[Task to carry out] Restate word for word the lines of the records below, starting at the line that contains "by 1280 pixels." and ending at the line that contains "m.build('curtain', M['blind'], w1, smooth=True)", with both of those lines included and nothing else.

[Material for the task]
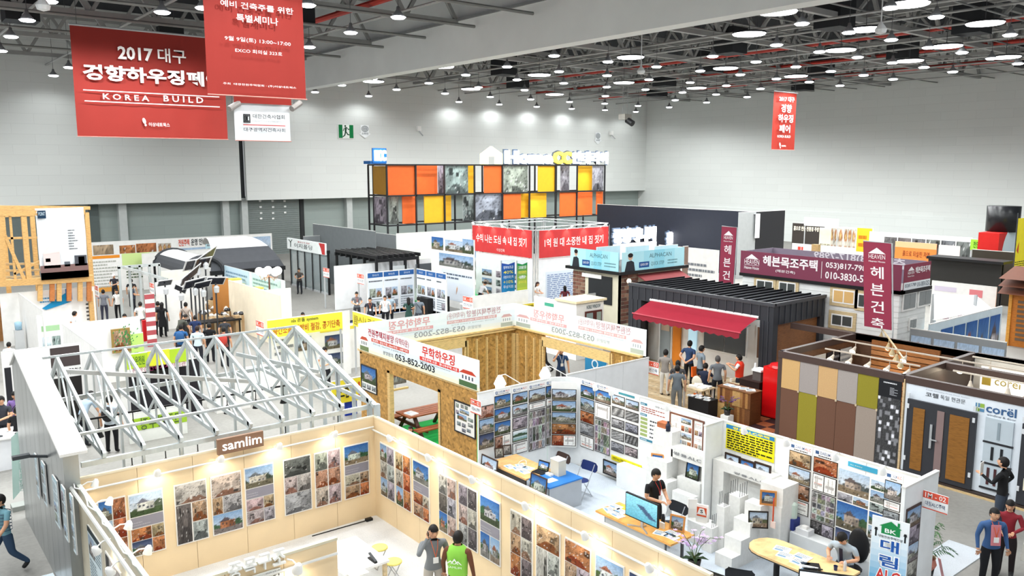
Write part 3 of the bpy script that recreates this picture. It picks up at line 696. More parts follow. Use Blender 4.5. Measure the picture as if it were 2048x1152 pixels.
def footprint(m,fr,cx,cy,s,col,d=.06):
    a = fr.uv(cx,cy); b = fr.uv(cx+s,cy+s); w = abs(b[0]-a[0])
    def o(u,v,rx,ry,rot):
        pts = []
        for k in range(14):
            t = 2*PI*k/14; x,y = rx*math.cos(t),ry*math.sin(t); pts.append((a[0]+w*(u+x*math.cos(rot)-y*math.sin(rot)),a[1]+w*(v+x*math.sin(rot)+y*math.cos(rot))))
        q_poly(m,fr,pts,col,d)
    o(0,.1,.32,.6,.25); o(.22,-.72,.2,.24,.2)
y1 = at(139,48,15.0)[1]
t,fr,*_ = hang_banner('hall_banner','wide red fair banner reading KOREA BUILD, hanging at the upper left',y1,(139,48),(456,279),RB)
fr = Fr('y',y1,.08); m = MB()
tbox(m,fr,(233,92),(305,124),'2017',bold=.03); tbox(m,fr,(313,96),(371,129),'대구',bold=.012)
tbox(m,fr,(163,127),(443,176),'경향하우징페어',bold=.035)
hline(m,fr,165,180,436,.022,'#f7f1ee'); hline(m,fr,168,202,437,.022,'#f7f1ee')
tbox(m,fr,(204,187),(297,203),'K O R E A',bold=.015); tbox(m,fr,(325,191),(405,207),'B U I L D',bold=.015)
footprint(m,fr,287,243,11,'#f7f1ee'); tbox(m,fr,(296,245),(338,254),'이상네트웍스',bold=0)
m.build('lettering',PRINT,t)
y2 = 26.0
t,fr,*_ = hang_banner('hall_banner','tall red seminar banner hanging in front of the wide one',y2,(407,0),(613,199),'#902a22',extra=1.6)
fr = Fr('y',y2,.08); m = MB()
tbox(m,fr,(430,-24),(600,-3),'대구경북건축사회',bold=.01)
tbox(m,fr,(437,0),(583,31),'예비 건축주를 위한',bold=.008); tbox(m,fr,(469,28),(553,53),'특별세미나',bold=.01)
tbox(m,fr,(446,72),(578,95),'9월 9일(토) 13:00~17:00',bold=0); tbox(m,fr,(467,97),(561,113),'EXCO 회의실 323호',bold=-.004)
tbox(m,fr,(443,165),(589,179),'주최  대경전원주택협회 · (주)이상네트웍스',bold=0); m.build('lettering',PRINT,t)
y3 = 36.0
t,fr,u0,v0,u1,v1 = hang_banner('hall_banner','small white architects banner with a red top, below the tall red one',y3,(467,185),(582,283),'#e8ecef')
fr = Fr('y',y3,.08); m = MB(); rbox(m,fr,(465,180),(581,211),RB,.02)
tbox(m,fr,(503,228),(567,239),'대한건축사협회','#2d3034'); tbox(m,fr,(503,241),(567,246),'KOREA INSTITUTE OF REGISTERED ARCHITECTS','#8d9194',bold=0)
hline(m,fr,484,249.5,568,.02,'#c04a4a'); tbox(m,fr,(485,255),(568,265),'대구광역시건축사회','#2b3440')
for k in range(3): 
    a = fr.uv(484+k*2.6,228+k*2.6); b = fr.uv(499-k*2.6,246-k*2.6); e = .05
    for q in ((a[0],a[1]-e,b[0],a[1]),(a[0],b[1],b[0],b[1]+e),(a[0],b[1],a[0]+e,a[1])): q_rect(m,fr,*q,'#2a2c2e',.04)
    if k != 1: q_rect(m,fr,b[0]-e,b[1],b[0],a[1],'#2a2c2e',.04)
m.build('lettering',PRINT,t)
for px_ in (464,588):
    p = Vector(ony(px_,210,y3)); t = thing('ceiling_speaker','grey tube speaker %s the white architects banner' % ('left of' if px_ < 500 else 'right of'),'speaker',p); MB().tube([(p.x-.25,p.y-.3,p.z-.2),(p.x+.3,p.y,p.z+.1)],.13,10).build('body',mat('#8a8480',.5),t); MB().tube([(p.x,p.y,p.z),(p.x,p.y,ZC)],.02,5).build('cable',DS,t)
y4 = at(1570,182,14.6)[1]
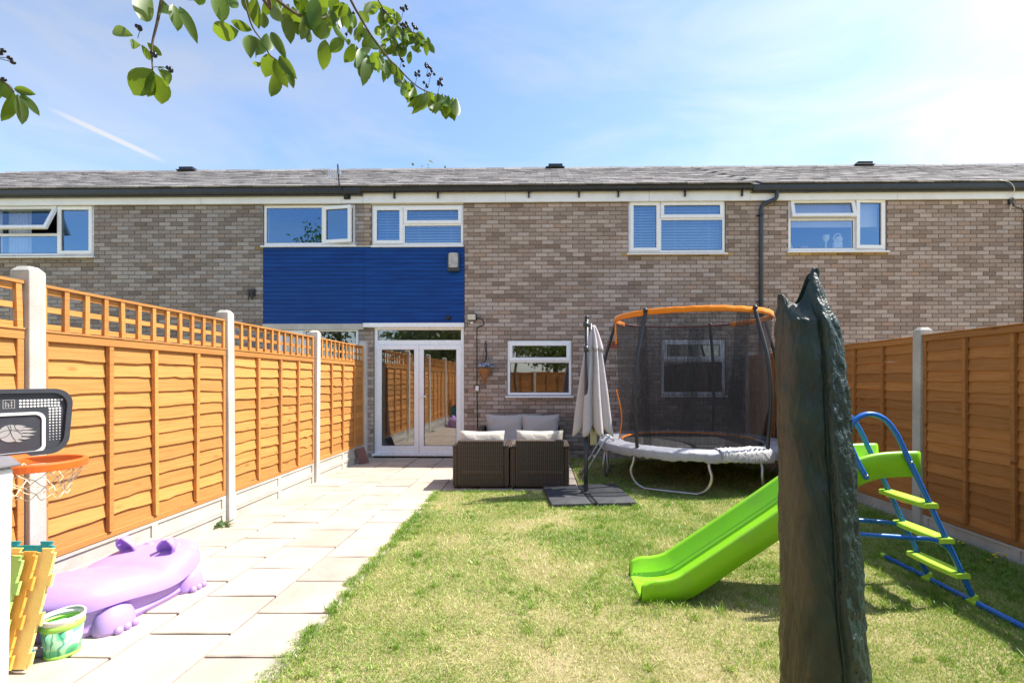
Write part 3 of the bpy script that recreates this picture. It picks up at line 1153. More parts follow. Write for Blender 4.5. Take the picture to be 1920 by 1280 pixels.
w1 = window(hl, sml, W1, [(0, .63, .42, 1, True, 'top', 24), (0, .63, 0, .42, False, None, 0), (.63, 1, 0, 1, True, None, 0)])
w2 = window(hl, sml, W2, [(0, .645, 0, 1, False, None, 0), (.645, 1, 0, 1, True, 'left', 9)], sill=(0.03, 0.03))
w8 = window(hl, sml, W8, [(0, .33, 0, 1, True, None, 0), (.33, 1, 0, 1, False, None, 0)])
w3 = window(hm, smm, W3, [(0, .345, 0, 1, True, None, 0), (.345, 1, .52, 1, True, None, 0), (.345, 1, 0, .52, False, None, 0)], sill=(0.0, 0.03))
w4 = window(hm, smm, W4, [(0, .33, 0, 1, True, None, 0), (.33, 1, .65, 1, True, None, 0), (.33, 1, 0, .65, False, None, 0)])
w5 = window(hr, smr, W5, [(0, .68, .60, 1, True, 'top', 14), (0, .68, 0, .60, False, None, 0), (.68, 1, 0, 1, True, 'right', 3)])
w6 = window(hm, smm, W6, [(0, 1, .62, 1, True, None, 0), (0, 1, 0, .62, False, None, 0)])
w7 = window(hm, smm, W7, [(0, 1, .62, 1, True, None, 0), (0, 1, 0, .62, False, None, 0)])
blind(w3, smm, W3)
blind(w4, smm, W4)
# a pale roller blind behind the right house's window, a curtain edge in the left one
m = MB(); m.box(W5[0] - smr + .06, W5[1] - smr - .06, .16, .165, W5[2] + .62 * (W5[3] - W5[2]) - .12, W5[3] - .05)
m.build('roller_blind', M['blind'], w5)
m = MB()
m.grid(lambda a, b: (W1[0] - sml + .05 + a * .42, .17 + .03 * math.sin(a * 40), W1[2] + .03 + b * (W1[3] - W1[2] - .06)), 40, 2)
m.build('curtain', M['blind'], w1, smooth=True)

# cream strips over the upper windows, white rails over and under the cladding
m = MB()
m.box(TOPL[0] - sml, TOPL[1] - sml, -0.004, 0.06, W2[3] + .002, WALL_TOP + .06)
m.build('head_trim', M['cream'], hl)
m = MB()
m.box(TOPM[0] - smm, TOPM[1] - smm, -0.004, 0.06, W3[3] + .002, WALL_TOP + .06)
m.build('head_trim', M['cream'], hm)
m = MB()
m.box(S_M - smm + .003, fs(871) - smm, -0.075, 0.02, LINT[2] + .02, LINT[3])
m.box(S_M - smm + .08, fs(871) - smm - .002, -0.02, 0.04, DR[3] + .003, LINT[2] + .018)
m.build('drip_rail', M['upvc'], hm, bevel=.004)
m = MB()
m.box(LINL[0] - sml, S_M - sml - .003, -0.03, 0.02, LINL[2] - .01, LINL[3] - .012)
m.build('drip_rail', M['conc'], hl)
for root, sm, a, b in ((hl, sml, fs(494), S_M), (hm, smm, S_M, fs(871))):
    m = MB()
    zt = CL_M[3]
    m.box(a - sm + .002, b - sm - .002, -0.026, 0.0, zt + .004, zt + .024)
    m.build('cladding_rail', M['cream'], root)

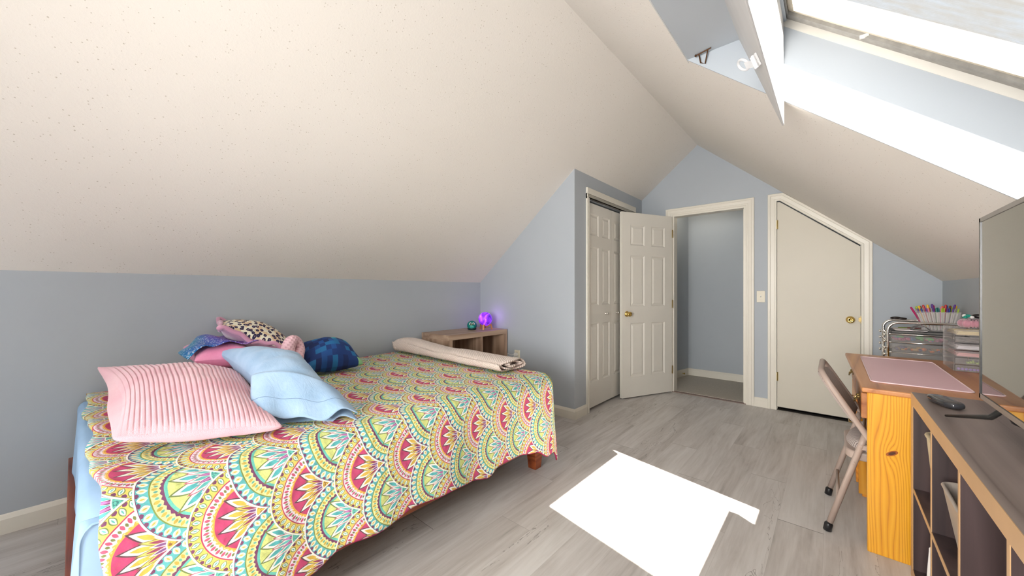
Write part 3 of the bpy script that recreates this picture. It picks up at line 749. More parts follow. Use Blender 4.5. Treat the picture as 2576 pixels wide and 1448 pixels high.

[Result of this exercise]
Write part 3 of the bpy script that recreates this picture. It picks up at line 1153. More parts follow. Write for Blender 4.5. Take the picture to be 1920 by 1280 pixels.
w1 = window(hl, sml, W1, [(0, .63, .42, 1, True, 'top', 24), (0, .63, 0, .42, False, None, 0), (.63, 1, 0, 1, True, None, 0)])
w2 = window(hl, sml, W2, [(0, .645, 0, 1, False, None, 0), (.645, 1, 0, 1, True, 'left', 9)], sill=(0.03, 0.03))
w8 = window(hl, sml, W8, [(0, .33, 0, 1, True, None, 0), (.33, 1, 0, 1, False, None, 0)])
w3 = window(hm, smm, W3, [(0, .345, 0, 1, True, None, 0), (.345, 1, .52, 1, True, None, 0), (.345, 1, 0, .52, False, None, 0)], sill=(0.0, 0.03))
w4 = window(hm, smm, W4, [(0, .33, 0, 1, True, None, 0), (.33, 1, .65, 1, True, None, 0), (.33, 1, 0, .65, False, None, 0)])
w5 = window(hr, smr, W5, [(0, .68, .60, 1, True, 'top', 14), (0, .68, 0, .60, False, None, 0), (.68, 1, 0, 1, True, 'right', 3)])
w6 = window(hm, smm, W6, [(0, 1, .62, 1, True, None, 0), (0, 1, 0, .62, False, None, 0)])
w7 = window(hm, smm, W7, [(0, 1, .62, 1, True, None, 0), (0, 1, 0, .62, False, None, 0)])
blind(w3, smm, W3)
blind(w4, smm, W4)
# a pale roller blind behind the right house's window, a curtain edge in the left one
m = MB(); m.box(W5[0] - smr + .06, W5[1] - smr - .06, .16, .165, W5[2] + .62 * (W5[3] - W5[2]) - .12, W5[3] - .05)
m.build('roller_blind', M['blind'], w5)
m = MB()
m.grid(lambda a, b: (W1[0] - sml + .05 + a * .42, .17 + .03 * math.sin(a * 40), W1[2] + .03 + b * (W1[3] - W1[2] - .06)), 40, 2)
m.build('curtain', M['blind'], w1, smooth=True)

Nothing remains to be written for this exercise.